◆ **Exercise objective**: Return the lines exactly as they stand, from the first of the material through the line containing "return m, nt, nt.nodes['Principled BSDF']".

◆ **Data excerpt**:
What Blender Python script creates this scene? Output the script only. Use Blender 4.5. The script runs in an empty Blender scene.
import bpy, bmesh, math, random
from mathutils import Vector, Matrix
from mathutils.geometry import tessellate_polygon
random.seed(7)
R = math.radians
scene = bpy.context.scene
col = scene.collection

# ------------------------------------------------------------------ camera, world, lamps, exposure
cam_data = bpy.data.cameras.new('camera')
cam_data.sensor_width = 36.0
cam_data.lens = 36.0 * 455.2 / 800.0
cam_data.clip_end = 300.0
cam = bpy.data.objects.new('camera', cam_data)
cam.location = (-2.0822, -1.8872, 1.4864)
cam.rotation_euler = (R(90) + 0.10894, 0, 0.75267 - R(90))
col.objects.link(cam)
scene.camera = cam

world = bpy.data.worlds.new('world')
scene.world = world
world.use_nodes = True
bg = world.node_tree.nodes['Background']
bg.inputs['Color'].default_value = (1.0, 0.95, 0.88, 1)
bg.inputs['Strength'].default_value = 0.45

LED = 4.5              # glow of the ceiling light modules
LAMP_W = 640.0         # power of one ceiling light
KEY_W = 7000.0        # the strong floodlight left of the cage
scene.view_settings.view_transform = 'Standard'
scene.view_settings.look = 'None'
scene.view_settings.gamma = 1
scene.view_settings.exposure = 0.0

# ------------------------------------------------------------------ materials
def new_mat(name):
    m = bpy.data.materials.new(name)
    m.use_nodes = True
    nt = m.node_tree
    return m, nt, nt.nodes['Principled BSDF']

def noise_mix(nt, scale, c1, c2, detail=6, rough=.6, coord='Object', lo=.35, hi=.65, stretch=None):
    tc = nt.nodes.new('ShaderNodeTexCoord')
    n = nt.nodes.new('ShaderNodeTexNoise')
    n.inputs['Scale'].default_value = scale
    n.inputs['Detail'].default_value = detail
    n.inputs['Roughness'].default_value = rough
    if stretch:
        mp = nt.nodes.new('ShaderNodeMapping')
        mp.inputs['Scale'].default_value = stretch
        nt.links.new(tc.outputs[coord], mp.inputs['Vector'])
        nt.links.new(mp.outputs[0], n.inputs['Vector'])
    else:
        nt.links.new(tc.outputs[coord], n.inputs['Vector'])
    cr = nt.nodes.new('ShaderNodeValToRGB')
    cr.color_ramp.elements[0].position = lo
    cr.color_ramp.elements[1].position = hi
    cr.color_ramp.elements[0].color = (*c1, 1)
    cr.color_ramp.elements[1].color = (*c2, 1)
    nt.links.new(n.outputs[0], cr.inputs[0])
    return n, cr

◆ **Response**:
What Blender Python script creates this scene? Output the script only. Use Blender 4.5. The script runs in an empty Blender scene.
import bpy, bmesh, math, random
from mathutils import Vector, Matrix
from mathutils.geometry import tessellate_polygon
random.seed(7)
R = math.radians
scene = bpy.context.scene
col = scene.collection

# ------------------------------------------------------------------ camera, world, lamps, exposure
cam_data = bpy.data.cameras.new('camera')
cam_data.sensor_width = 36.0
cam_data.lens = 36.0 * 455.2 / 800.0
cam_data.clip_end = 300.0
cam = bpy.data.objects.new('camera', cam_data)
cam.location = (-2.0822, -1.8872, 1.4864)
cam.rotation_euler = (R(90) + 0.10894, 0, 0.75267 - R(90))
col.objects.link(cam)
scene.camera = cam

world = bpy.data.worlds.new('world')
scene.world = world
world.use_nodes = True
bg = world.node_tree.nodes['Background']
bg.inputs['Color'].default_value = (1.0, 0.95, 0.88, 1)
bg.inputs['Strength'].default_value = 0.45

LED = 4.5              # glow of the ceiling light modules
LAMP_W = 640.0         # power of one ceiling light
KEY_W = 7000.0        # the strong floodlight left of the cage
scene.view_settings.view_transform = 'Standard'
scene.view_settings.look = 'None'
scene.view_settings.gamma = 1
scene.view_settings.exposure = 0.0

# ------------------------------------------------------------------ materials
def new_mat(name):
    m = bpy.data.materials.new(name)
    m.use_nodes = True
    nt = m.node_tree
    return m, nt, nt.nodes['Principled BSDF']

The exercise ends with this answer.